Raw data start

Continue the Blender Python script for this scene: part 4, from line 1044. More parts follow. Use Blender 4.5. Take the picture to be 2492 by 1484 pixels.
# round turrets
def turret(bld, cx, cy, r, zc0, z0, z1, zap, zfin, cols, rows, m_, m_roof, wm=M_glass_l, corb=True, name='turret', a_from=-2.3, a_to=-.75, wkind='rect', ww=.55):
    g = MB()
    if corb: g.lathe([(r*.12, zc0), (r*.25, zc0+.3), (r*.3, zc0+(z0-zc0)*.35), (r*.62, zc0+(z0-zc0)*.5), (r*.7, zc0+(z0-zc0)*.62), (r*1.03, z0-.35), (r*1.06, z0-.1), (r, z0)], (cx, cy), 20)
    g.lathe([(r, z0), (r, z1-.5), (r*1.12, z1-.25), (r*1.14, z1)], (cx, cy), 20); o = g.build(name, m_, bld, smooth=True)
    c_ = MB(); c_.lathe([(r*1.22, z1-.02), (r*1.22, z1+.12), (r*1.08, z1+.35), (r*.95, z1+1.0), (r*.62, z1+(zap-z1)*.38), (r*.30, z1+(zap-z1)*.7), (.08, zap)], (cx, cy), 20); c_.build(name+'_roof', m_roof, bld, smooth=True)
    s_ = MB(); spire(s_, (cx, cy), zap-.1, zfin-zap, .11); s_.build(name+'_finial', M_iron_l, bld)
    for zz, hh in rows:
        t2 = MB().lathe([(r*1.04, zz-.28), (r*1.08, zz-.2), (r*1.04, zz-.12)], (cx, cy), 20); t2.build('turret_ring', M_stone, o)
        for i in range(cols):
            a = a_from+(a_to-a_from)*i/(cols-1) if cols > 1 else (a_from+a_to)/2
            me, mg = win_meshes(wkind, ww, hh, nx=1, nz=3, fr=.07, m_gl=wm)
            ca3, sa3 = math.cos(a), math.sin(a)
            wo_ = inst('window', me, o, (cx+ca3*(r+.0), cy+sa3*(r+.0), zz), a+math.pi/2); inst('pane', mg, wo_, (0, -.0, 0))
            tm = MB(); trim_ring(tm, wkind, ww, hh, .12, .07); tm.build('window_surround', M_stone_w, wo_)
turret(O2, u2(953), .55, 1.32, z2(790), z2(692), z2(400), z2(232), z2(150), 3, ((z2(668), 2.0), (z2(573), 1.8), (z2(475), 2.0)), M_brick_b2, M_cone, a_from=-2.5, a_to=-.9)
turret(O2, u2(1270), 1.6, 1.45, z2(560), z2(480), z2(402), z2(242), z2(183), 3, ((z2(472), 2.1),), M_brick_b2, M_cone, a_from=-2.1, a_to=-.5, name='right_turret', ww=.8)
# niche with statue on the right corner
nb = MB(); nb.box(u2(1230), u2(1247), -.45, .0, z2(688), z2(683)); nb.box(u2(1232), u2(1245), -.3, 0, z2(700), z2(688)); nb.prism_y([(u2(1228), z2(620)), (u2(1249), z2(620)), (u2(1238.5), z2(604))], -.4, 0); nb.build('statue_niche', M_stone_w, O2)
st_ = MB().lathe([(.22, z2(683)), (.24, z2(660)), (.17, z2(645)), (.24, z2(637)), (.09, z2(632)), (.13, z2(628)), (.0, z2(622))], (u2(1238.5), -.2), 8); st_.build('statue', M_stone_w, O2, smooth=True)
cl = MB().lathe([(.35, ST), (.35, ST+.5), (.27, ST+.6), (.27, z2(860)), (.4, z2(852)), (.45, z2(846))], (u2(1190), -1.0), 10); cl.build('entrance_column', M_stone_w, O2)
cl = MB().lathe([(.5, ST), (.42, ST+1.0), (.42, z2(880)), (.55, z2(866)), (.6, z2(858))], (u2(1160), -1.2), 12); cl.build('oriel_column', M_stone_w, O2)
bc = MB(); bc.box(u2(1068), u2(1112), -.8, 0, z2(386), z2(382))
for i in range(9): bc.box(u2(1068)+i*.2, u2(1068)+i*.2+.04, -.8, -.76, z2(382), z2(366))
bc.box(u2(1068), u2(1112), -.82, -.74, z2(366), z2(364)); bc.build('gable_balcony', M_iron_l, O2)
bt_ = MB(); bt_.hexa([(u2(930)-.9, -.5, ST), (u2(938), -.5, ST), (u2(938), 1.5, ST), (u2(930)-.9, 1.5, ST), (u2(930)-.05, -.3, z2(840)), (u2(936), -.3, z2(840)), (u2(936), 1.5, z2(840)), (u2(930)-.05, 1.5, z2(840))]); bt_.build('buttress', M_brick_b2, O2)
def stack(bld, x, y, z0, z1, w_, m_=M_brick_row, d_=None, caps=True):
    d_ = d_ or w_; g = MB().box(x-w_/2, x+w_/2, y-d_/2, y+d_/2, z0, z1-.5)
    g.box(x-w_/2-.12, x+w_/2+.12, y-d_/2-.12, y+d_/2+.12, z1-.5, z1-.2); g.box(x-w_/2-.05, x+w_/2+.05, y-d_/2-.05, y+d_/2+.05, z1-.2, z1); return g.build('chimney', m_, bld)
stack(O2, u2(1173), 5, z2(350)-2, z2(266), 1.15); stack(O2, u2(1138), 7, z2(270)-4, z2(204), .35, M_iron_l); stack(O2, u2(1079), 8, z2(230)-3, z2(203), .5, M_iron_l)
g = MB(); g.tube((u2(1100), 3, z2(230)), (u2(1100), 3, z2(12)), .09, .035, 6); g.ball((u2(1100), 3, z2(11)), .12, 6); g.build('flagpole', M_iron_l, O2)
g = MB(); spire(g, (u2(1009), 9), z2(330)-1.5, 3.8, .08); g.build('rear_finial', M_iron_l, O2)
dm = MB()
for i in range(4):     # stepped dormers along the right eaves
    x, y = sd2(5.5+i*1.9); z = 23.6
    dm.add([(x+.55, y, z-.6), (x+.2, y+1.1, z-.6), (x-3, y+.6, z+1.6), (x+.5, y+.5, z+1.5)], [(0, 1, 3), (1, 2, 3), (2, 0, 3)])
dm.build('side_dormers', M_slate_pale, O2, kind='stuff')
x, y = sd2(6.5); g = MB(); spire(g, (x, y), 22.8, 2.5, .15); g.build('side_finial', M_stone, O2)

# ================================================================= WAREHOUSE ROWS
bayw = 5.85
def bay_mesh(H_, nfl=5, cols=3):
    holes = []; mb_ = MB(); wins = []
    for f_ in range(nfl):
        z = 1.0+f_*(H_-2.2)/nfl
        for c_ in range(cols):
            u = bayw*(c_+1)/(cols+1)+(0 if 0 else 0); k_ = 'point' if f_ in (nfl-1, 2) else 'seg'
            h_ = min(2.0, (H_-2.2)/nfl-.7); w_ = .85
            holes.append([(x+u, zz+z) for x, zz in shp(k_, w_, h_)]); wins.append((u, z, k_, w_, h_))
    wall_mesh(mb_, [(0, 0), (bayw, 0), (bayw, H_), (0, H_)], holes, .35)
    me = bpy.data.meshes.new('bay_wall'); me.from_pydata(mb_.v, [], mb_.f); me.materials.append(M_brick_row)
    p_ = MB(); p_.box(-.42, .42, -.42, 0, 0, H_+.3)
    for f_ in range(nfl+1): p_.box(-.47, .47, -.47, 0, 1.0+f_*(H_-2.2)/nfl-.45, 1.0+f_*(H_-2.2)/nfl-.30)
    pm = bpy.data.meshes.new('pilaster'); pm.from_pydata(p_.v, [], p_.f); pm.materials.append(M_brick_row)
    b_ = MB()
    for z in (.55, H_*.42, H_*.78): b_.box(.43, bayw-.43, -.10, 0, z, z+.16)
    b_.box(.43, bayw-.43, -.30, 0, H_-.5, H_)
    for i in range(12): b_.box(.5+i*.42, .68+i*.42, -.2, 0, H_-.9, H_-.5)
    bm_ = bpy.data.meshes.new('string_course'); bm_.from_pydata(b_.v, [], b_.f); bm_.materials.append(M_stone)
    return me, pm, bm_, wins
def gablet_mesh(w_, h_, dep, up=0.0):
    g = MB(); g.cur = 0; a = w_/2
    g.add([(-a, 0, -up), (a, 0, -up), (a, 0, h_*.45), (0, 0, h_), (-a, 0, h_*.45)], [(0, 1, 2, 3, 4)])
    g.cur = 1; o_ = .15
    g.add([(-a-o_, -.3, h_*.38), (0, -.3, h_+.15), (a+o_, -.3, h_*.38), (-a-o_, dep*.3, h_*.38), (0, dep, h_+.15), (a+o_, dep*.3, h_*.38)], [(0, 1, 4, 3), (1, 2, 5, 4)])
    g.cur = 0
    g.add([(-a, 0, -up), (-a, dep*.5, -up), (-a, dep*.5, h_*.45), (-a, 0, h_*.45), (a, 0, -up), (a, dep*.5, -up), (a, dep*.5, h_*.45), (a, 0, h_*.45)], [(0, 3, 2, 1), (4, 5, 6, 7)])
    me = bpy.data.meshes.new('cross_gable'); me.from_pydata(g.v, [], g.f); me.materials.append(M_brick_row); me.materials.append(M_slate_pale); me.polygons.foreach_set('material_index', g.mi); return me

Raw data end

## Exercise
Extract exactly the lines between the line containing "me = bpy.data.meshes.new('bay_wall');" and the end of the data, including both.

## Answer for this exercise
    me = bpy.data.meshes.new('bay_wall'); me.from_pydata(mb_.v, [], mb_.f); me.materials.append(M_brick_row)
    p_ = MB(); p_.box(-.42, .42, -.42, 0, 0, H_+.3)
    for f_ in range(nfl+1): p_.box(-.47, .47, -.47, 0, 1.0+f_*(H_-2.2)/nfl-.45, 1.0+f_*(H_-2.2)/nfl-.30)
    pm = bpy.data.meshes.new('pilaster'); pm.from_pydata(p_.v, [], p_.f); pm.materials.append(M_brick_row)
    b_ = MB()
    for z in (.55, H_*.42, H_*.78): b_.box(.43, bayw-.43, -.10, 0, z, z+.16)
    b_.box(.43, bayw-.43, -.30, 0, H_-.5, H_)
    for i in range(12): b_.box(.5+i*.42, .68+i*.42, -.2, 0, H_-.9, H_-.5)
    bm_ = bpy.data.meshes.new('string_course'); bm_.from_pydata(b_.v, [], b_.f); bm_.materials.append(M_stone)
    return me, pm, bm_, wins
def gablet_mesh(w_, h_, dep, up=0.0):
    g = MB(); g.cur = 0; a = w_/2
    g.add([(-a, 0, -up), (a, 0, -up), (a, 0, h_*.45), (0, 0, h_), (-a, 0, h_*.45)], [(0, 1, 2, 3, 4)])
    g.cur = 1; o_ = .15
    g.add([(-a-o_, -.3, h_*.38), (0, -.3, h_+.15), (a+o_, -.3, h_*.38), (-a-o_, dep*.3, h_*.38), (0, dep, h_+.15), (a+o_, dep*.3, h_*.38)], [(0, 1, 4, 3), (1, 2, 5, 4)])
    g.cur = 0
    g.add([(-a, 0, -up), (-a, dep*.5, -up), (-a, dep*.5, h_*.45), (-a, 0, h_*.45), (a, 0, -up), (a, dep*.5, -up), (a, dep*.5, h_*.45), (a, 0, h_*.45)], [(0, 3, 2, 1), (4, 5, 6, 7)])
    me = bpy.data.meshes.new('cross_gable'); me.from_pydata(g.v, [], g.f); me.materials.append(M_brick_row); me.materials.append(M_slate_pale); me.polygons.foreach_set('material_index', g.mi); return me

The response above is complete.